What works for 15’000 tracks is very different to what works for 250’000 tracks. Roon’s database grows exponentially more complex the more you add tracks, because those tracks are interconnected. Just to emphasise how different the use cases are, here’s a post from @brian, RoonLabs’ CTO, where he touches on how different dealing with a 300’000 track library is, as compared to the more usual ones.
This is not a good idea.
The hardware @mike recommended for your use case as a strict minimum has a passmark of around 6500. He is actually pretty explicitely recommending that you get something that’s even faster, and that’s in the context of a super-optimised Roon system. The processor you want to use is around 2100, and to top it off it will have stuff that isn’t Roon to deal with.
Behind the scenes, Roon is a complex database. The more tracks you have (and your father has a lot of them), the more complex the database, because those tracks, and those albums, are interconnected. Of course, there’s nothing stopping you from trying…
There’s a longer explanation right here, and @mike linked to it:
"Roon’s library management is based around an object database.
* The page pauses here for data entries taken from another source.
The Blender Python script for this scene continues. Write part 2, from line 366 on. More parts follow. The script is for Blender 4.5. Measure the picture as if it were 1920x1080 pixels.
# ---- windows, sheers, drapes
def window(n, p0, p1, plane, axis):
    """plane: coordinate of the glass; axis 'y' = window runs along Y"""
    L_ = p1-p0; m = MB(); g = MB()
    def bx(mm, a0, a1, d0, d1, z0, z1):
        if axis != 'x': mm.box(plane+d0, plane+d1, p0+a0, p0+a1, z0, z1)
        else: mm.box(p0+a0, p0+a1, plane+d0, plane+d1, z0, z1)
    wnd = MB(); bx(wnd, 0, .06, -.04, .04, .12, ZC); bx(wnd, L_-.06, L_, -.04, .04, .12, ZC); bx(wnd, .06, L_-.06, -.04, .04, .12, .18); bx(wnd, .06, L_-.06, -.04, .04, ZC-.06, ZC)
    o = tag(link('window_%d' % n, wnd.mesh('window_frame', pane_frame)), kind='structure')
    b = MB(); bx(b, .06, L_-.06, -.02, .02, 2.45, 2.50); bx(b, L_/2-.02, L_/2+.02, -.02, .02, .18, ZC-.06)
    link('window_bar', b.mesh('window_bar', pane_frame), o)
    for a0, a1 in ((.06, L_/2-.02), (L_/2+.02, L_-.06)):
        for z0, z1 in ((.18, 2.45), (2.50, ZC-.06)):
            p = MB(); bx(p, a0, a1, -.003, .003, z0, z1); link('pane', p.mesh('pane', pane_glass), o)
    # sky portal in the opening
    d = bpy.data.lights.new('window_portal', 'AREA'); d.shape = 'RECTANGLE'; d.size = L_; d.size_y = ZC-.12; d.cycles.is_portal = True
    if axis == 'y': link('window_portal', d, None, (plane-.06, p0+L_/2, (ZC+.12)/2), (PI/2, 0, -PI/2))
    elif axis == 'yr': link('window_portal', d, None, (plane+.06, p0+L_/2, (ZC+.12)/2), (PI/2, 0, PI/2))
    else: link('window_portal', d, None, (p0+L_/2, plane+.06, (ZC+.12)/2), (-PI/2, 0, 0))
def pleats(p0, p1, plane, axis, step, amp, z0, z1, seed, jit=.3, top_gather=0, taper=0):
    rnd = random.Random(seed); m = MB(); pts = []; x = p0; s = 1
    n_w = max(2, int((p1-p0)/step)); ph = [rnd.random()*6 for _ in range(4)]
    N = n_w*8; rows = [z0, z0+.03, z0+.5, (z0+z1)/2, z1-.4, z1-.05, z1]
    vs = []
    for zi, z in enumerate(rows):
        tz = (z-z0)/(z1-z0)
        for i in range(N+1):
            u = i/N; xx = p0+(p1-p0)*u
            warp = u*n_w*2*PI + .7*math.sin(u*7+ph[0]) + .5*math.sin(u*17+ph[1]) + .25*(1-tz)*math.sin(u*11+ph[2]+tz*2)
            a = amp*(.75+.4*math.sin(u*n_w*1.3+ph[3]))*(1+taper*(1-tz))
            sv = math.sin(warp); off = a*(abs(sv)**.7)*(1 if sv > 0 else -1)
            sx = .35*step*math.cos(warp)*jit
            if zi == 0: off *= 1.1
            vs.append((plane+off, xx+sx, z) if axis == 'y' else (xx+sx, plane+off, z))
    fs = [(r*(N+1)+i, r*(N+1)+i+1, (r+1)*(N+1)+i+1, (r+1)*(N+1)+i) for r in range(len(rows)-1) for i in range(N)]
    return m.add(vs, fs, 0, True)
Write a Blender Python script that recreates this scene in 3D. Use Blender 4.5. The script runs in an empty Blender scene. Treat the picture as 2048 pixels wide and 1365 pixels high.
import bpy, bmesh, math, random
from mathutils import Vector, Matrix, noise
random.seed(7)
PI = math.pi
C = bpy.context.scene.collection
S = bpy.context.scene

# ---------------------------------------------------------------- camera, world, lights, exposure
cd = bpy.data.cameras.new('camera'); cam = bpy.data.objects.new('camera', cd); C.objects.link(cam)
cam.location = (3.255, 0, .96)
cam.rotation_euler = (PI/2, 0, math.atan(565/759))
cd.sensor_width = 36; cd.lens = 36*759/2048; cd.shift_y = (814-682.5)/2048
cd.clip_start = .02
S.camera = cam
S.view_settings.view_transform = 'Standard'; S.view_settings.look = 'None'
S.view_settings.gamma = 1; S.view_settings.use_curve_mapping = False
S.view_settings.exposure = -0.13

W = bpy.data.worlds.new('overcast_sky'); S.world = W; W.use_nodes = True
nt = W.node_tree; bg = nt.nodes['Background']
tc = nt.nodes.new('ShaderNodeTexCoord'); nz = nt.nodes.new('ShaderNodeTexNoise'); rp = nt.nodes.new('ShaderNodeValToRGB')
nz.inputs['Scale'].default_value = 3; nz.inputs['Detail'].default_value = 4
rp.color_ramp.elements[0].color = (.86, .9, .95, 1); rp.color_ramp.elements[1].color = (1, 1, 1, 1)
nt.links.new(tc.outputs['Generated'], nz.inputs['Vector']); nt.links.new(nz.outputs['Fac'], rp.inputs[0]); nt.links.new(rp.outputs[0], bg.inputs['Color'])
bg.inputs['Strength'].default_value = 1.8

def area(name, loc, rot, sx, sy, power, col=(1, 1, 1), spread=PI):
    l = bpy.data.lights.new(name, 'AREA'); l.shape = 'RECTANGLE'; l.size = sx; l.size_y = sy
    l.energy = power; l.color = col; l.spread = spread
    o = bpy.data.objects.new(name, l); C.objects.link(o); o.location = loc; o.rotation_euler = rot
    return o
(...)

This means that instead of storing data in the traditional tabular form, we model your music as a web of interconnected entities and their relationships to one another.
For a typical music library, Roon is tracking millions of objects–everything from tracks and albums to works, performances, labels, genres, credits, and a dozen other kinds-of-things. Modern CPUs, generous memory allotments, and modern solid state disks are enabling technologies for software like Roon.
Together, they allow us to keep your library “live”, and continuously ready for browsing and playback.
They enable us to perform complex queries that would be impractical for a traditionally architected application, and they let us perform background processing on your music library in order to continually improve the user experience.
Many core-less systems shoehorn library management into a low-cost embedded processor that already exists within the system (typically, these are about as powerful as a 3-5 year old cell phone). Roon would not be able to do what it does within those constraints."